I just made myself chuckle reading a bit of an old post:

Now – if my house had had any junk food at all, the outcome would have been different.  But I suppose that’s another measure of how far we’ve come in our family eating habits.  There was a time when, after dinner,  we’d get that wicked co-dependent glint in our eyes and someone would be on a junk food run before you could say “how many points in a giant Cadbury Fruit and Nut bar?”  But it didn’t even cross our minds yesterday as we snuggled down on the sofa for the evening.

Oh dear – that’s kind of depressing.  It reminds of my first ever Weight Watchers leaders.  And I sort of hated them.  But that’s another story.

My first ever WW leaders were a couple.  She led the meetings and he did all the booking in etc.  We met in a tiny room at the local legion and they were two of the least inspiring people I’d ever met in my admittedly short 18 years on earth.  I know it must have been hard being a liver pusher but there was just no sympathy whatsoever. “WE” eat liver so you can too. (Well, no, really I can’t – not even an little bit.)

I remember them as very thin and very pale.

To be fair (sorry for that cliché but it’s heart felt).  To be fair, they had lost vast amounts of weight between them and kept if off for 20 years.

But the detail that sticks out most in my mind was the fact that every single night for 20 years they had put skimmed milk and raspberries in a blender, whizzed them up and drunk them together in front of the tv.  Every night for 20 years!

It made me pity and hate them in equal measures.

It was so regimented and awful and I always came away thinking, “I’ll never be that boring so I might as well quit now.” And I did.

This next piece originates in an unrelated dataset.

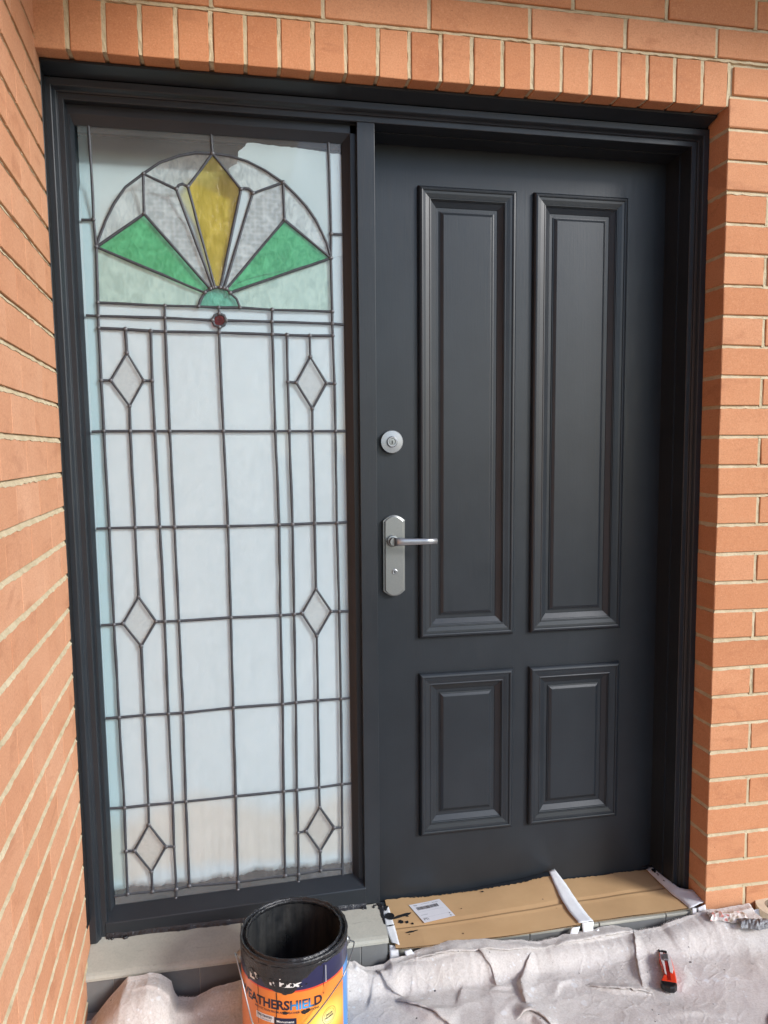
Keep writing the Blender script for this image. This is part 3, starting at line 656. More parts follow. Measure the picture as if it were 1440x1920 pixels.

I was thinking about that a little as I wrote yesterday’s post.  Whenever I talk about improvements in my diet or changes in taste, it’s never something that has just been a decision and happened over night.  It’s all been a gradual shift from one way of eating and to another.  That’s the blessing of accidentally falling into Slow Dieting; it gives you time to turn the aircraft carrier that is a lifetime of eating in a way that makes you fat.

Am I frustrated with a pound a week?  Yep.  I’d love to lose 2 per week and just get this over with.

Do I know that I’m exercising tons and losing inches and that I should shut up about the pounds lost and look at the big picture?  Yep – that too.

Am I still heading for 139 as opposed to some fitness goal?  Yep – I never said I was sane.

Am I going to eat liver and whizz up skimmed milk in the blender?  Not this week but you never know……desperate measures and all that.